— START OF Excerpted records —

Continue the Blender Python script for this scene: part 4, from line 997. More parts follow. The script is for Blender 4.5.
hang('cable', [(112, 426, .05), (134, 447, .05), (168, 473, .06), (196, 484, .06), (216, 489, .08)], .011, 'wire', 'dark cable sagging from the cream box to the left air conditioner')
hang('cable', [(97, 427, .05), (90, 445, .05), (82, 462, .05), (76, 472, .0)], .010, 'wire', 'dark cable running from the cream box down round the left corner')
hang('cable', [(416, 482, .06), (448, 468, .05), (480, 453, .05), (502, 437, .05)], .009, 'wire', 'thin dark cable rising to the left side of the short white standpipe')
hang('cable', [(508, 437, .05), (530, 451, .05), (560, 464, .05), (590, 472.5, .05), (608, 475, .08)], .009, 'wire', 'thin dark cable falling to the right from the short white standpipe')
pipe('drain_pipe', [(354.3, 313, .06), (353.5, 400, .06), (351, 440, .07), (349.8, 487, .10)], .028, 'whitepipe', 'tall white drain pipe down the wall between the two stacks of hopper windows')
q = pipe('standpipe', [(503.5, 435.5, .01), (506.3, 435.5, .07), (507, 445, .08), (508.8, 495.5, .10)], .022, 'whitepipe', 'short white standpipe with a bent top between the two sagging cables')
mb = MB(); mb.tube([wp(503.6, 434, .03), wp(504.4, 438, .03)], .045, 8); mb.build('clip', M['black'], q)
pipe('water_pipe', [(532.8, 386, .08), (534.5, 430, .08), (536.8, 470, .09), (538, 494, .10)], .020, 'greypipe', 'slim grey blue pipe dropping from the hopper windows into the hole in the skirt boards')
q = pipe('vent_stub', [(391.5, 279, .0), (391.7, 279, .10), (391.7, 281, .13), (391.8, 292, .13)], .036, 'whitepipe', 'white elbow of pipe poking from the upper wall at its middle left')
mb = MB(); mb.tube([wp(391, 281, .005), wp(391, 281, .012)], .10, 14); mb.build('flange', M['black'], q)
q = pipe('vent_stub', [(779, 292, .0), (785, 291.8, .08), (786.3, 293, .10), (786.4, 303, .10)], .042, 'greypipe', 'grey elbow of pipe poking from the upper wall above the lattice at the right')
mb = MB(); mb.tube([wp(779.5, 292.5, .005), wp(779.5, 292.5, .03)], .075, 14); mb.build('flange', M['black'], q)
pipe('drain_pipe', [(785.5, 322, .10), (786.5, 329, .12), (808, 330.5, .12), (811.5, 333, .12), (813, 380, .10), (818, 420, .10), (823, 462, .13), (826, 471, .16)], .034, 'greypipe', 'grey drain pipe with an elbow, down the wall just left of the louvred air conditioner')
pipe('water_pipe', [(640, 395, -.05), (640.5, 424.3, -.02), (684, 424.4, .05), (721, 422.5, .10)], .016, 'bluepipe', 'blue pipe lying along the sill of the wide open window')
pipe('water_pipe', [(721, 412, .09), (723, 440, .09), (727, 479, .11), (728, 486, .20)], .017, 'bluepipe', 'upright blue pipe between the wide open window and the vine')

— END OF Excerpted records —
— START OF Excerpted records —

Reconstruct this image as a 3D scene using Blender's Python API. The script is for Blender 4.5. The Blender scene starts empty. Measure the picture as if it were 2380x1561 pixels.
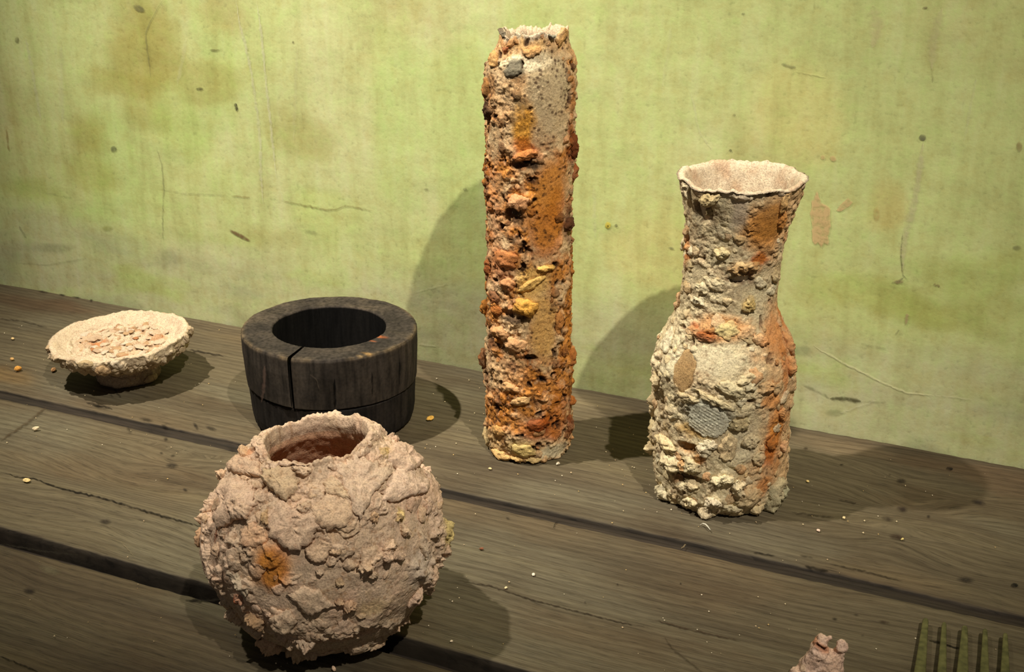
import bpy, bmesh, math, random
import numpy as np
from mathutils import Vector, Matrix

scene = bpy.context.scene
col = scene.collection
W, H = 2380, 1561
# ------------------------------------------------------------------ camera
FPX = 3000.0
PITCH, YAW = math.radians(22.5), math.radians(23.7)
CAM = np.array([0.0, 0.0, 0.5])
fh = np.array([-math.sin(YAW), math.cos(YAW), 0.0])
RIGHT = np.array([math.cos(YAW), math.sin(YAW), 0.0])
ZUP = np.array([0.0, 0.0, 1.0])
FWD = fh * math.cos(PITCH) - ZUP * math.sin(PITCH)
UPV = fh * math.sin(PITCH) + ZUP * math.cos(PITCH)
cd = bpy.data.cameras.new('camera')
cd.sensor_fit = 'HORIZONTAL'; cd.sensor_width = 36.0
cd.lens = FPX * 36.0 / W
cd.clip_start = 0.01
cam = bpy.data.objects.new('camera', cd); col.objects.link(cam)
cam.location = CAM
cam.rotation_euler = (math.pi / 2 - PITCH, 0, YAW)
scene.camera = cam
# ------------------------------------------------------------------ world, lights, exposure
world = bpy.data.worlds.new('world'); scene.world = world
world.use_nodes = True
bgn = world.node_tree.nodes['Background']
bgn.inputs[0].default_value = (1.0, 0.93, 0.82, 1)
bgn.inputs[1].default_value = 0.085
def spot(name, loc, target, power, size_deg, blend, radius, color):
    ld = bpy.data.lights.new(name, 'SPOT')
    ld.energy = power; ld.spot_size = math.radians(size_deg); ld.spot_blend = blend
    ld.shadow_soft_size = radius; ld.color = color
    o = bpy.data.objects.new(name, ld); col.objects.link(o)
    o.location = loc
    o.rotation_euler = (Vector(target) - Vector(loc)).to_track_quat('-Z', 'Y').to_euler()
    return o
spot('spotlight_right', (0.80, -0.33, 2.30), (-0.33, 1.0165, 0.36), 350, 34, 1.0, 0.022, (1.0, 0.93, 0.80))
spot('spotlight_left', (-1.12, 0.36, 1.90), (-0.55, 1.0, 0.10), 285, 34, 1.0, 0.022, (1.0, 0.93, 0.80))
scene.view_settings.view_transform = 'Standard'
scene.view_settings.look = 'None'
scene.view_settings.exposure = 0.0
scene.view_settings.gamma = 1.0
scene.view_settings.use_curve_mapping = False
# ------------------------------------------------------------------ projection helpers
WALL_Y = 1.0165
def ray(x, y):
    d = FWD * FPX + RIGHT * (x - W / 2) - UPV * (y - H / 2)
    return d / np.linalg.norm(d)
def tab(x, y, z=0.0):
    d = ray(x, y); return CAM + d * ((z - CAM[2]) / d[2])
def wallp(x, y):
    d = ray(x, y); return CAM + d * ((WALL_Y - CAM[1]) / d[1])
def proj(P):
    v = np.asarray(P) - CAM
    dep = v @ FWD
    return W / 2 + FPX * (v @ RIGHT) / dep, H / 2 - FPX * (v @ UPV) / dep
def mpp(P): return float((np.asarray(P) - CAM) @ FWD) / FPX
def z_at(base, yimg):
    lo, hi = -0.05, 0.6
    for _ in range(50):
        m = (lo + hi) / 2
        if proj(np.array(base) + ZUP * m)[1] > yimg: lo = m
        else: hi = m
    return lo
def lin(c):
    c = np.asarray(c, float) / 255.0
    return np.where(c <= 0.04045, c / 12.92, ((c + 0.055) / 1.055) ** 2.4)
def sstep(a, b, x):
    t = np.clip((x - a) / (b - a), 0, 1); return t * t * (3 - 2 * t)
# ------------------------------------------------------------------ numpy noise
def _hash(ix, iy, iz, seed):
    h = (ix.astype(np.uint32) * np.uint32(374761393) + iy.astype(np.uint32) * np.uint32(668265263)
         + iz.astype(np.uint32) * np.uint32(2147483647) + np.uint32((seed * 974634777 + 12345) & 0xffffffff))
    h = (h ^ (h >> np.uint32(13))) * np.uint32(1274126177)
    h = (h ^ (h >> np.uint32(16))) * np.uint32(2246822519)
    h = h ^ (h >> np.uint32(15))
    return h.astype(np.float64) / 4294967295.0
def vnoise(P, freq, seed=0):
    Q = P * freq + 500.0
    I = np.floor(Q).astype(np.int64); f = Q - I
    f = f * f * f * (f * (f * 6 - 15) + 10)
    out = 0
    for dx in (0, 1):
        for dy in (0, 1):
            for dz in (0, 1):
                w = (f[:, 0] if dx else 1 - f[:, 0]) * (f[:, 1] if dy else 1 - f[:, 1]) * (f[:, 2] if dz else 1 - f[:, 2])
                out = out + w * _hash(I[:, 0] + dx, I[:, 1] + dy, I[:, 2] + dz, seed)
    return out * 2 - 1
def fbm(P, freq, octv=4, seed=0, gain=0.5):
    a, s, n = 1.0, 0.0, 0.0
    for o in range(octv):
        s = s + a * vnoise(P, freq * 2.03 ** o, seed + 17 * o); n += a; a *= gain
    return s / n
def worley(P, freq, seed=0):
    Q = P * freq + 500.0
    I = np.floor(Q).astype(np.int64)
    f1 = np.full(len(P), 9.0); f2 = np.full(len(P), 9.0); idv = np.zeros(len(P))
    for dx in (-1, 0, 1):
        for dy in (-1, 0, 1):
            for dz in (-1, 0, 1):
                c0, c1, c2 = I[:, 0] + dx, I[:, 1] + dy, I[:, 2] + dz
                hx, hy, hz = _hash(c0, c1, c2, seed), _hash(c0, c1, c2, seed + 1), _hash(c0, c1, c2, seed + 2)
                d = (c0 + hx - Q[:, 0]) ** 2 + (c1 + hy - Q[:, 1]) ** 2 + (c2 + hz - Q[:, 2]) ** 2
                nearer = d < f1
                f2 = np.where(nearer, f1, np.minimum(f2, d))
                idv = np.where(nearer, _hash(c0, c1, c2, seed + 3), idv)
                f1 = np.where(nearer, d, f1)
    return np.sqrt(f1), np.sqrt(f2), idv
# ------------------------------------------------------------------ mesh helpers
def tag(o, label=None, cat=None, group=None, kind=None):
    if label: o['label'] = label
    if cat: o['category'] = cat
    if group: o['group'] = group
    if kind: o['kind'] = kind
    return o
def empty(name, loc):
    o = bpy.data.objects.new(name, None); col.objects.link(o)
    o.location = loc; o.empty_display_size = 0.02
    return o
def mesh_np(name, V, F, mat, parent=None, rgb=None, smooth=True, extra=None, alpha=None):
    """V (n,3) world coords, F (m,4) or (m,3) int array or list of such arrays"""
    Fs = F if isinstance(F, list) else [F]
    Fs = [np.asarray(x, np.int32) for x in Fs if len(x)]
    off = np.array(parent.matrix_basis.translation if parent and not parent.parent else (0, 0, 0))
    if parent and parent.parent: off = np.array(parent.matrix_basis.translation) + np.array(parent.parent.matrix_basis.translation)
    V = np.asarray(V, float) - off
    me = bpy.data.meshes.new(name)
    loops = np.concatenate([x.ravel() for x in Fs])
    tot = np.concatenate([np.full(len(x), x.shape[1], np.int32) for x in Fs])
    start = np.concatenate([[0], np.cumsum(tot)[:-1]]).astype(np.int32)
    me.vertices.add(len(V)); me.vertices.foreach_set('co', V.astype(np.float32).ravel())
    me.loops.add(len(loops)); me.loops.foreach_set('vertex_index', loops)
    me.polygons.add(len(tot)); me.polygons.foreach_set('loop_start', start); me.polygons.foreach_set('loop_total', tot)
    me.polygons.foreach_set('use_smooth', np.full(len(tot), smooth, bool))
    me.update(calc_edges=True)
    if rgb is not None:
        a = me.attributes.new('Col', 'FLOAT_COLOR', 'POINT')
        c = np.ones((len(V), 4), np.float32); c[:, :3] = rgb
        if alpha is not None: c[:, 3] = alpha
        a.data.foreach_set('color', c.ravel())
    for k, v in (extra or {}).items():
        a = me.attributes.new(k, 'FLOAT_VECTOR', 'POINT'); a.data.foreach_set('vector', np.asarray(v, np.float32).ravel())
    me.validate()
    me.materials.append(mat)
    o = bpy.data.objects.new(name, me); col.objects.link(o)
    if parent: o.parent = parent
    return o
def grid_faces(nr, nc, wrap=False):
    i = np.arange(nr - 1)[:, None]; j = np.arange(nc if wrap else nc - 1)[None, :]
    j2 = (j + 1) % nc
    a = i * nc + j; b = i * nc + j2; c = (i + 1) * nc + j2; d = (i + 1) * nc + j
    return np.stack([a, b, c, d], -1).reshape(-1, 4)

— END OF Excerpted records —
— START OF Excerpted records —

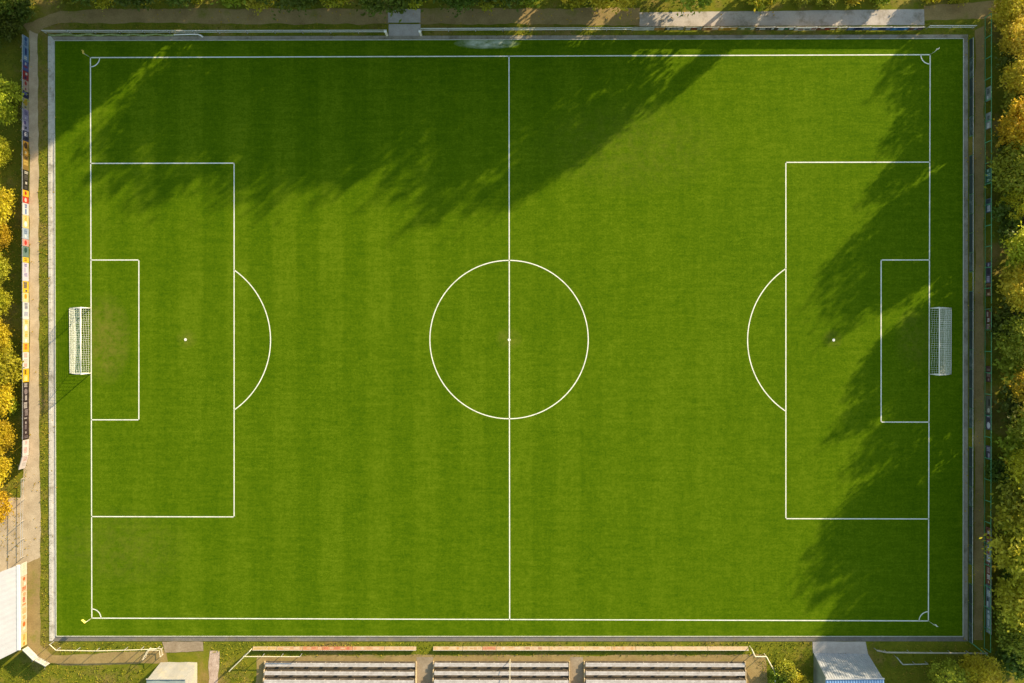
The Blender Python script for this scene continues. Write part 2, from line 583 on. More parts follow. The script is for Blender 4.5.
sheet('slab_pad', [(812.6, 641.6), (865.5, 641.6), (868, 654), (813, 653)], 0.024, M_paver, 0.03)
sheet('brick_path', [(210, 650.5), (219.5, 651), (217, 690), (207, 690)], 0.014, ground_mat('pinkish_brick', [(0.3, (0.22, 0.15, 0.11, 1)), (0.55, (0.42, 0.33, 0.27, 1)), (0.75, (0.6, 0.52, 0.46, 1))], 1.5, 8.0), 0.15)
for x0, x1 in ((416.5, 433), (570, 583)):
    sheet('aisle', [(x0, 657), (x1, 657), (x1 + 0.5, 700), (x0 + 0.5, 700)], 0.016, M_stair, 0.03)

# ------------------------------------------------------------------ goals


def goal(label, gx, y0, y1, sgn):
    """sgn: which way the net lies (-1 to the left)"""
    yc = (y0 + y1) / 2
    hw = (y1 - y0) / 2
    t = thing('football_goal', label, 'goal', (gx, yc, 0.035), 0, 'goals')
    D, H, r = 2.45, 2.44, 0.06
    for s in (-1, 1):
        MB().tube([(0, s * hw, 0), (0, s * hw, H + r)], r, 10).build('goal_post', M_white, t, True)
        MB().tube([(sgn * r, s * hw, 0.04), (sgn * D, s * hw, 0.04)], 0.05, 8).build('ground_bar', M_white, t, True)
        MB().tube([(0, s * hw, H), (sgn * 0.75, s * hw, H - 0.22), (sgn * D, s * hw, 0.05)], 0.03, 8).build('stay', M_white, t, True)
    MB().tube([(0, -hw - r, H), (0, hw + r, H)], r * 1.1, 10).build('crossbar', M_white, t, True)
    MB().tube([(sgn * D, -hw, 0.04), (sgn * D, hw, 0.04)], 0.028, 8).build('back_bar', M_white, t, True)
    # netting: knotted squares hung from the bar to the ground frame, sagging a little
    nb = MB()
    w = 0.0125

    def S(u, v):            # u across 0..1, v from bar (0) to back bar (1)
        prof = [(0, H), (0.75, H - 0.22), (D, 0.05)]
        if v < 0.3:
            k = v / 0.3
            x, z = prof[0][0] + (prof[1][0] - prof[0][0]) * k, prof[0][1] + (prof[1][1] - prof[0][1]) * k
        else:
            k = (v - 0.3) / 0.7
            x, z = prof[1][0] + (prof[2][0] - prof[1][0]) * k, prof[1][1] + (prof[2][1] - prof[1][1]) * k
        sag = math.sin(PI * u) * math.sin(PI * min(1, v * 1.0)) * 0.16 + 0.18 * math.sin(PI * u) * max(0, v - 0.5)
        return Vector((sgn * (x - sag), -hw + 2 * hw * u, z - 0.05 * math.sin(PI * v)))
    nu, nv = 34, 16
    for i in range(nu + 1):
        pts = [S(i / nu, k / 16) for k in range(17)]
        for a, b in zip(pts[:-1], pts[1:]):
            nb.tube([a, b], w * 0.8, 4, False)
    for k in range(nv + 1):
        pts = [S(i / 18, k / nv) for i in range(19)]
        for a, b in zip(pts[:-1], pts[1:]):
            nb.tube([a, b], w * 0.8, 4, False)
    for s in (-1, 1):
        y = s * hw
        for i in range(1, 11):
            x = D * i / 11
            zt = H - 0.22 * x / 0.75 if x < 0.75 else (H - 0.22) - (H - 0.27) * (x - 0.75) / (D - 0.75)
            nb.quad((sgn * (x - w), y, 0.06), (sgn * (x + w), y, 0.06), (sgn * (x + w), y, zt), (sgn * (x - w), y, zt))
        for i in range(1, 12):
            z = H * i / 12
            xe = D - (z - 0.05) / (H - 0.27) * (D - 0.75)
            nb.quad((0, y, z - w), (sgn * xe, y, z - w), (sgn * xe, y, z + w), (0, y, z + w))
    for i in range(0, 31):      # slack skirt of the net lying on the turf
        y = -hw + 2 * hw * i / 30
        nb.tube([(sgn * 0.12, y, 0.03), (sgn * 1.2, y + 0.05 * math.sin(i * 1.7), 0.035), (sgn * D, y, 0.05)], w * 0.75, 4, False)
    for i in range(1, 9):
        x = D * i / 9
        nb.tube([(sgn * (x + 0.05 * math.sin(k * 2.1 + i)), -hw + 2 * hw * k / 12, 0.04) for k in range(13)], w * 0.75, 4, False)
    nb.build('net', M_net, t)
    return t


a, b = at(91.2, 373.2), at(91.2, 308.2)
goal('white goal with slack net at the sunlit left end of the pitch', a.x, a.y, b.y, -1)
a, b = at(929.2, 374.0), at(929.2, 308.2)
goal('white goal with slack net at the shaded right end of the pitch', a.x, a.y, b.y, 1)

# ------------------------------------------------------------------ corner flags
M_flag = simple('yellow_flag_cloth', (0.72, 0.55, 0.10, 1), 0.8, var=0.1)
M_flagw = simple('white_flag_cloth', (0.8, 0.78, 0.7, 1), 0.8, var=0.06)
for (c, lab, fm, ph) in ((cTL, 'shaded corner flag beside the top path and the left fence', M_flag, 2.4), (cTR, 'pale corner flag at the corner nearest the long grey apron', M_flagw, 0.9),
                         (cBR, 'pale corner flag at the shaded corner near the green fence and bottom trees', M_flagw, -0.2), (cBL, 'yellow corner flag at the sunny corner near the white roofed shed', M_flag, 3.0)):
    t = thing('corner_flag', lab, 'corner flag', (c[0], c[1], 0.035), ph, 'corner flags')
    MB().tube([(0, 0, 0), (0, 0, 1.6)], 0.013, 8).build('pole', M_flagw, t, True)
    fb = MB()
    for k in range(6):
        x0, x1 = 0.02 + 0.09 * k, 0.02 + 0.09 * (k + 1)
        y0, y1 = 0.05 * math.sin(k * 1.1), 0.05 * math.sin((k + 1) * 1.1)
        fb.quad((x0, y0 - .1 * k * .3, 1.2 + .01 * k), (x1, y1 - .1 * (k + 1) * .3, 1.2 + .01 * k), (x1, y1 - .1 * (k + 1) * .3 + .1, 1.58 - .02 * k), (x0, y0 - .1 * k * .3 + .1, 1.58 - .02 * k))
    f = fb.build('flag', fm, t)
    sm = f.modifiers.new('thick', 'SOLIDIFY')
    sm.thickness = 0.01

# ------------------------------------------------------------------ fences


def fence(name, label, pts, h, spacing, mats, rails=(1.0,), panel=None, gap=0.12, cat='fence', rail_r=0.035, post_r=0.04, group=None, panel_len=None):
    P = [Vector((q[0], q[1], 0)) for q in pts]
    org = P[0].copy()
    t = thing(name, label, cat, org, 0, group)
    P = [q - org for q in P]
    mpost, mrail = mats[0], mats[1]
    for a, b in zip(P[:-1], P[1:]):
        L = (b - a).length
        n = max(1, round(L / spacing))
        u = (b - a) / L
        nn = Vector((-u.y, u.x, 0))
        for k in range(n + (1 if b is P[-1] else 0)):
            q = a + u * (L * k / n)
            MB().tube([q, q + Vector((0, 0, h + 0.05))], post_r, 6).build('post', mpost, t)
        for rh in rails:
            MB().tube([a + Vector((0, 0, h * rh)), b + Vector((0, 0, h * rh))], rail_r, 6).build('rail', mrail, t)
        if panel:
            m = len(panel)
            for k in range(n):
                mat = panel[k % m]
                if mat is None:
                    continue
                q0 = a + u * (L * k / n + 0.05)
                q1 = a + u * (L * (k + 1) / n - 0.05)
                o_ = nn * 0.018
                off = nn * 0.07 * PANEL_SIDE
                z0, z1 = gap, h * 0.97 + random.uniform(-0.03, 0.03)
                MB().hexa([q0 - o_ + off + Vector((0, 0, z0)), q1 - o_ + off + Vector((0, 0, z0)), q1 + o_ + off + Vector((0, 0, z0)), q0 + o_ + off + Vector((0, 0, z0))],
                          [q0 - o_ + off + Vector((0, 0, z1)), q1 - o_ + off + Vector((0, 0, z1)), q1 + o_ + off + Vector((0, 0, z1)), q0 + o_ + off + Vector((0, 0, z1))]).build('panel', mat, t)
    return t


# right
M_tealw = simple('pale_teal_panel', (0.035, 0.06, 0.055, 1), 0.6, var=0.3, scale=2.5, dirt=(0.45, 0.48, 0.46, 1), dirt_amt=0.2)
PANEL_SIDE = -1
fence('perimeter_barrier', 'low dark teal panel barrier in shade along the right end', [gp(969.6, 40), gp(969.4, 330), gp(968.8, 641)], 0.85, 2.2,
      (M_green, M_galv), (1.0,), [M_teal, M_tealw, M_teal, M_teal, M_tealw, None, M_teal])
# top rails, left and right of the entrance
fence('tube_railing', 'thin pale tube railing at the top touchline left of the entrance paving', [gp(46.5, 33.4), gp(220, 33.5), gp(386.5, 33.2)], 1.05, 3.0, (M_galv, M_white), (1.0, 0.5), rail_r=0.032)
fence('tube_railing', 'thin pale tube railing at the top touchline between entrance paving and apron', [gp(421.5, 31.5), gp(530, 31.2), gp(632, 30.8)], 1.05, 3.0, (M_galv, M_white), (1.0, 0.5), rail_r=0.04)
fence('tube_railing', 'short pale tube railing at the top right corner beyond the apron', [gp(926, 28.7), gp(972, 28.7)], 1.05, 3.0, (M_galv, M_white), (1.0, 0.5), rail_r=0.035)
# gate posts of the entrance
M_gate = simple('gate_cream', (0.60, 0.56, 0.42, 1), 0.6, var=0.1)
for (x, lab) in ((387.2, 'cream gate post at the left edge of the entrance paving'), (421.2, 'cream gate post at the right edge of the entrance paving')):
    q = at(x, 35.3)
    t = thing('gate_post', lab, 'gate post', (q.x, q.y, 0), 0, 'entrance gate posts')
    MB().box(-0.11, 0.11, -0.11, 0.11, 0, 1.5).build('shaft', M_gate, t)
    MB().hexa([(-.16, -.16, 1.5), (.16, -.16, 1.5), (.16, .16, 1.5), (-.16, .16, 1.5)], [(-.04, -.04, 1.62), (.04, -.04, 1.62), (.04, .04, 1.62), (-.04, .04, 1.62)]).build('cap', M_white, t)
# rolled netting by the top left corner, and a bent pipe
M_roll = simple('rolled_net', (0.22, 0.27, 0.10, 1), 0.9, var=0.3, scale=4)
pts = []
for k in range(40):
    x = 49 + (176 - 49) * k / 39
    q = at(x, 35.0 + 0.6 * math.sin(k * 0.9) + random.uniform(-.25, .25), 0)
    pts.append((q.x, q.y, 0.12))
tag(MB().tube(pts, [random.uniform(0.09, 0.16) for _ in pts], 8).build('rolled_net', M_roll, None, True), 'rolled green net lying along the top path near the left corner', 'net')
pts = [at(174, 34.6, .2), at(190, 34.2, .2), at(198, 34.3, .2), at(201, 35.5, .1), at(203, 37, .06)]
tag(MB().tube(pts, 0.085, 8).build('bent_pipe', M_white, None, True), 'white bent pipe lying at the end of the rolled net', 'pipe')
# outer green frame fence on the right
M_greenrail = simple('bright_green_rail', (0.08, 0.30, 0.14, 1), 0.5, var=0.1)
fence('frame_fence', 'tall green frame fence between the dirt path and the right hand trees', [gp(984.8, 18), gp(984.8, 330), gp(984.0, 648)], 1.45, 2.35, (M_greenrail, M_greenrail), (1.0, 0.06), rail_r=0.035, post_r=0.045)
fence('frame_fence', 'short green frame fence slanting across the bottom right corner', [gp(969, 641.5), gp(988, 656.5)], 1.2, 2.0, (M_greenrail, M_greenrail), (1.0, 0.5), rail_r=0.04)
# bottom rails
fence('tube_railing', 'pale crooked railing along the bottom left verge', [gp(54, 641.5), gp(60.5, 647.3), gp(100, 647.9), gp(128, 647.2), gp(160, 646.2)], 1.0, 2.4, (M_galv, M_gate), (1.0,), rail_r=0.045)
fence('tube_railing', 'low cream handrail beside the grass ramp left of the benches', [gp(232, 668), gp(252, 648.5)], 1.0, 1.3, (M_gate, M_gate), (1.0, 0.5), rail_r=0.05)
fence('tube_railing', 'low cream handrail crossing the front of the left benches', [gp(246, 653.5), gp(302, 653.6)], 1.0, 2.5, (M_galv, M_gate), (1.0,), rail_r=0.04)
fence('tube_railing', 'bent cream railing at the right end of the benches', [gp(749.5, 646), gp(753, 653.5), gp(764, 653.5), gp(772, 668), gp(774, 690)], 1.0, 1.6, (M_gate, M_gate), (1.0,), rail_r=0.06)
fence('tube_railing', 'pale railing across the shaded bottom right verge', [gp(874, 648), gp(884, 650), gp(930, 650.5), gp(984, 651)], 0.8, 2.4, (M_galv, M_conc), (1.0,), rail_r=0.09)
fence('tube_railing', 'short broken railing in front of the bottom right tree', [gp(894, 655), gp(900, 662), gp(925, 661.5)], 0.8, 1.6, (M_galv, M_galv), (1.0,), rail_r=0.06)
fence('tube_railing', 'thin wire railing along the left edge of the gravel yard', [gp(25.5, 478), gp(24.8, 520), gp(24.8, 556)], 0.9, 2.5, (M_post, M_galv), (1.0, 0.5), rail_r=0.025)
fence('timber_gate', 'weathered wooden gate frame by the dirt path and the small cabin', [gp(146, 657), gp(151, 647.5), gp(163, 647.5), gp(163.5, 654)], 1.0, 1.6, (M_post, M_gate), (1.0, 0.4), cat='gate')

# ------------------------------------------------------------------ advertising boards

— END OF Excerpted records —

Stated task:
Looking above, find the stretch of lines that opens with the one holding "Reconstruct this image" and closes with the one holding "from mathutils import Vector, Matrix". Copy it exactly, pictures excluded.

Solution for this exercise:
Reconstruct this image as a 3D scene using Blender's Python API. The script is for Blender 4.5. The Blender scene starts empty. Measure the picture as if it were 2380x1561 pixels.
import bpy, bmesh, math, random
import numpy as np
from mathutils import Vector, Matrix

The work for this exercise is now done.